EXERCISE
From the first line of the listing below to the line with "cam.dof.use_dof = True;", print each line exactly, and nothing more. Leave out the pictures.
=== DATA FOR THE TASK ===
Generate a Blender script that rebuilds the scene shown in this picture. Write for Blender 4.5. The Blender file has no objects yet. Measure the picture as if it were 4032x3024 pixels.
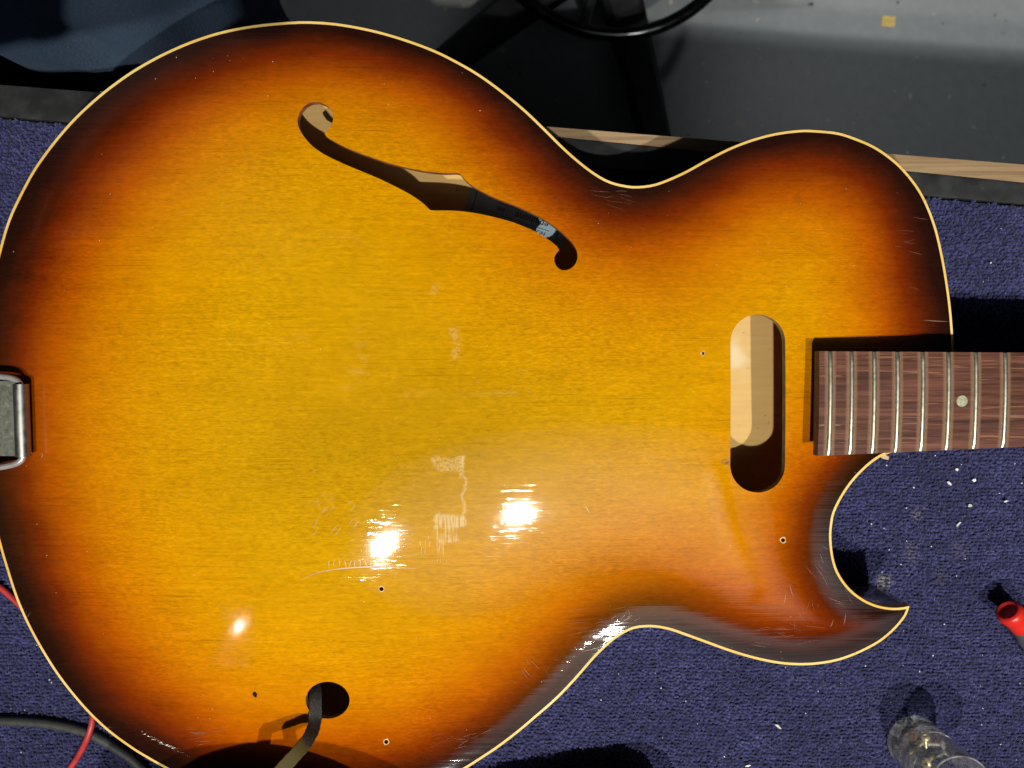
import bpy, bmesh, math, random
import numpy as np
from mathutils import Vector, Matrix
from mathutils.geometry import delaunay_2d_cdt

random.seed(7)
rng = np.random.default_rng(11)
S = bpy.context.scene
COL = S.collection

# ------------------------------------------------------------------ camera
F = 3028.0                       # focal length in photo pixels (26 mm equivalent phone lens)
PITCH = math.radians(2.0)
CAM = np.array([0.0, 0.0142, 0.405])
cam = bpy.data.cameras.new('camera')
cam.sensor_fit = 'HORIZONTAL'; cam.sensor_width = 36.0; cam.lens = 36.0 * F / 4032.0
cam.clip_start = 0.01; cam.clip_end = 60.0
cam_o = bpy.data.objects.new('camera', cam); COL.objects.link(cam_o)
cam_o.location = CAM; cam_o.rotation_euler = (-PITCH, 0, 0)
S.camera = cam_o
# a phone lens this close blurs the floor far below a little
cam.dof.use_dof = True; cam.dof.focus_distance = 0.405; cam.dof.aperture_fstop = 11.0

# ------------------------------------------------------------------ world, exposure
W = bpy.data.worlds.new('World'); S.world = W; W.use_nodes = True
W.node_tree.nodes['Background'].inputs[0].default_value = (0.8, 0.9, 1.0, 1)
W.node_tree.nodes['Background'].inputs[1].default_value = 0.016
S.view_settings.view_transform = 'Standard'
S.view_settings.look = 'None'
S.view_settings.exposure = 0.0
S.view_settings.gamma = 1.0
S.cycles.max_bounces = 10
S.cycles.transmission_bounces = 10
S.cycles.sample_clamp_indirect = 4.0
S.cycles.blur_glossy = 0.3

# ------------------------------------------------------------------ lamps (ceiling spots of the workshop, plus added floor fills)
def spot(name, loc, target, power, half_deg, blend, radius, col=(1.0, 0.95, 0.87)):
    l = bpy.data.lights.new(name, 'SPOT')
    l.energy = power; l.spot_size = math.radians(2 * half_deg); l.spot_blend = blend
    l.shadow_soft_size = radius; l.color = col
    o = bpy.data.objects.new(name, l); COL.objects.link(o)
    o.location = loc
    d = Vector(target) - Vector(loc)
    o.rotation_euler = d.to_track_quat('-Z', 'Y').to_euler()
    return o
spot('ceiling_or_fill_spot', (0.33, -0.76, 1.60), (0.16, 0.02, 0.0), 93.0, 28, 1.0, 0.012)
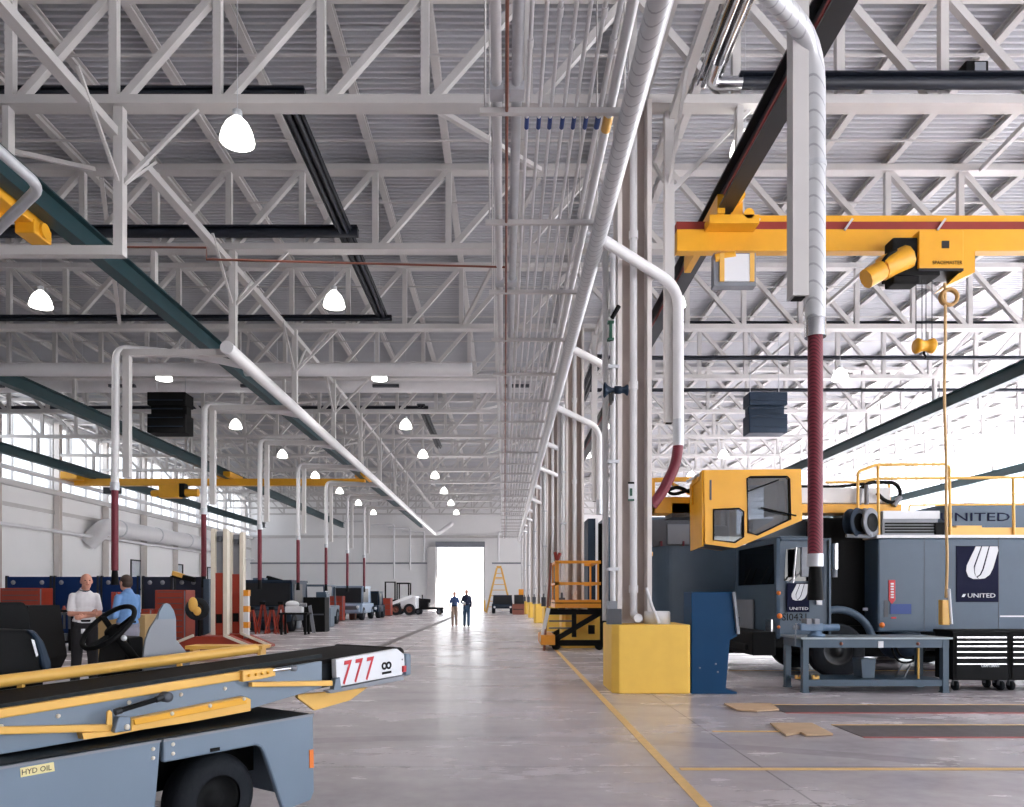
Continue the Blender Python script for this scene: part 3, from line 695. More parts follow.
MB().box((TX(786),TY+.08,TZ(582)),(TX(821),TY+.09,TZ(547))).build('side_window', TRGL, tk)
MB().box((TX(786),TY+W-.04,TZ(582)),(TX(821),TY+W-.03,TZ(547))).build('side_window', TRGL, tk)
MB().box((TX(829),TY,TZ(640)),(TX(831),TY+W,TZ(538))).build('cab_back', TRUCKB, tk)
MB().box((xf+.5,TY+.4,1.2),(xf+.95,TY+1.0,2.1)).box((xf+.5,TY+1.4,1.2),(xf+.95,TY+2.0,2.1)).build('seat', BLACK, tk, bevel=.05)
MB().box((xf+.05,TY+.1,1.0),(xf+.35,TY+W-.1,1.72)).build('dashboard', DARK, tk)
MB().path([V((xf+.42,TY+.65,1.95))+V((.06*math.cos(a)*1,.2*math.cos(a),.2*math.sin(a))) for a in [i*math.pi/8 for i in range(16)]], .016, closed=True).build('steering_wheel', BLACK, tk)
MB().box((xf-.05,TY+1.15,TZ(633)),(xf-.02,TY+W-.2,TZ(600))).build('grille', GREYM, tk)
for s in (TY+.1, TY+W-.4): MB().box((xf-.06,s,TZ(636)),(xf-.02,s+.3,TZ(620))).build('headlight', CHROME, tk)
MB().box((xf-.45,TY-.03,.42),(xf-.02,TY+W,.85)).box((xf-.1,TY,.55),(TX(815),TY+W,.75)).box((xf-.5,TY+.2,.5),(xf-.45,TY+W-.2,.62)).build('bumper', BLACK, tk, bevel=.03)
MB().path([(xf-.04,TY+.3,TZ(566)),(xf-.05,TY+.7,TZ(583))], .01).path([(xf-.04,TY+1.3,TZ(566)),(xf-.05,TY+1.7,TZ(583))], .01).build('wiper', BLACK, tk)
MB().tube((TX(790),TY-.15,TZ(583)),(TX(792),TY-.2,TZ(548)), .018).tube((TX(797),TY-.12,TZ(575)),(TX(803),TY-.2,TZ(550)), .014).tube((TX(788),TY-.05,TZ(582)),(TX(800),TY-.18,TZ(570)), .014).build('mirror_arm', CHROME, tk)
rect(MB(),796,577,803.5,548,TY-.25,TY-.18).build('mirror', GREYM, tk, bevel=.01)
lg = rect(MB(),787,612,809,583,TY-.015,TY).build('logo_panel', NAVY, tk)
def tulip(x0,y0,x1,y1,d,par,cut=None):
    "three slanted bars joined in a U at the foot: the airline's double-U emblem"
    fx = lambda u: x0+(x1-x0)*u; fy = lambda v: y0+(y1-y0)*v
    seg = [[(.30,0),(.46,0),(.23,.62),(.25,.82),(.32,.95),(.40,1),(.22,1),(.07,.93),(0,.75),(.02,.58)],
           [(.50,0),(.70,0),(.50,.70),(.42,.86),(.32,.93),(.27,.80),(.27,.64)],
           [(.74,0),(.98,0),(1,.12),(.84,.66),(.74,.86),(.58,.98),(.42,1),(.36,.95),(.46,.88),(.55,.70)]]
    for s in seg:
        MB().prism([(TX(fx(u)),d,TZ(fy(v))) for u,v in s], (0,-.006,0)).build('emblem_stroke', LOGOW, par)
tulip(791,584,809,600.5,TY-.017,lg)
text('UNITED', 'lettering', LOGOW, lg, (TX(798.5),TY-.018,TZ(608.5)), (1,0,0), (0,0,1), .05, .34)
text('SI0431', 'fleet_number', BLACK, tk, (TX(794),TY-.01,TZ(617)), (1,0,0), (0,0,1), .13, .44)
for u, v, m, r in ((776.8,616,AMBER,.05),(775.8,593,AMBER,.04),(775.8,627,AMBER,.03)): MB().lathe((TX(u)+.05,TY-.03,TZ(v)), (0,1,0), [(0,0),(r*.8,.005),(r,.03)]).build('marker_lamp', m, tk)
rect(MB(),816,605,822,598,TY-.02,TY).build('filler_cap', LOGOW, tk, bevel=.02)
rect(MB(),811,600,823,566,TY-.1,TY+.1).build('exhaust_stack', TRUCKD, tk, bevel=.03)
ar = MB(); cxw, czw = TX(840), TZ(646)
ar.path([(cxw+.66*math.cos(a), TY+.12, czw+.66*math.sin(a)) for a in [math.radians(8+i*164/16) for i in range(17)]], .07).build('fender', TRUCKB, tk)
wheel(None, (cxw,TY+.2,.5), (0,1,0), .5, .3, parent=tk, rim=DARK)
wheel(None, (cxw,TY+W-.2,.5), (0,1,0), .5, .3, parent=tk, rim=DARK)
for x in (10.2,11.35):
    wheel(None, (x,TY+.3,.5), (0,1,0), .5, .4, parent=tk, rim=DARK); wheel(None, (x,TY+W-.3,.5), (0,1,0), .5, .4, parent=tk, rim=DARK)
MB().box((4.9,TY+.65,.6),(13,TY+.85,.85)).box((4.9,TY+W-.85,.6),(13,TY+W-.65,.85)).box((6.3,TY+.3,.45),(6.9,TY+2,.95)).tube((7.3,TY+.3,.7),(8.1,TY+.3,.7), .22).box((7.0,TY+1.2,.3),(9.6,TY+2.1,.9)).box((8.3,TY+.5,.35),(9.5,TY+1.0,.9)).build('chassis', BLACK, tk)
MB().lathe((TX(908),TY+.0,TZ(641)), (0,1,0), [(0,0),(.2,.03),(.32,.1),(.36,.4)], n=20).build('pump_housing', TRUCKD, tk)
MB().path([(TX(895),TY+.1,.8),(TX(900),TY,.35),(TX(925),TY+.05,.4),(TX(932),TY+.1,.8)], .02, bend=.2).path([(TX(890),TY+.1,.8),(TX(897),TY,.28),(TX(918),TY+.05,.3),(TX(925),TY+.1,.8)], .02, bend=.2).build('hoses', BLACK, tk)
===
SOLUTION TO THIS TASK
Generate a Blender script that rebuilds the scene shown in this picture. Write for Blender 4.5. The Blender file has no objects yet. Measure the picture as if it were 4032x3024 pixels.
import bpy, bmesh, math, random
import numpy as np
from mathutils import Vector, Matrix
from mathutils.geometry import delaunay_2d_cdt

random.seed(7)
rng = np.random.default_rng(11)
S = bpy.context.scene
COL = S.collection

# ------------------------------------------------------------------ camera
F = 3028.0                       # focal length in photo pixels (26 mm equivalent phone lens)
PITCH = math.radians(2.0)
CAM = np.array([0.0, 0.0142, 0.405])
cam = bpy.data.cameras.new('camera')
cam.sensor_fit = 'HORIZONTAL'; cam.sensor_width = 36.0; cam.lens = 36.0 * F / 4032.0
cam.clip_start = 0.01; cam.clip_end = 60.0
cam_o = bpy.data.objects.new('camera', cam); COL.objects.link(cam_o)
cam_o.location = CAM; cam_o.rotation_euler = (-PITCH, 0, 0)
S.camera = cam_o
# a phone lens this close blurs the floor far below a little
cam.dof.use_dof = True; cam.dof.focus_distance = 0.405; cam.dof.aperture_fstop = 11.0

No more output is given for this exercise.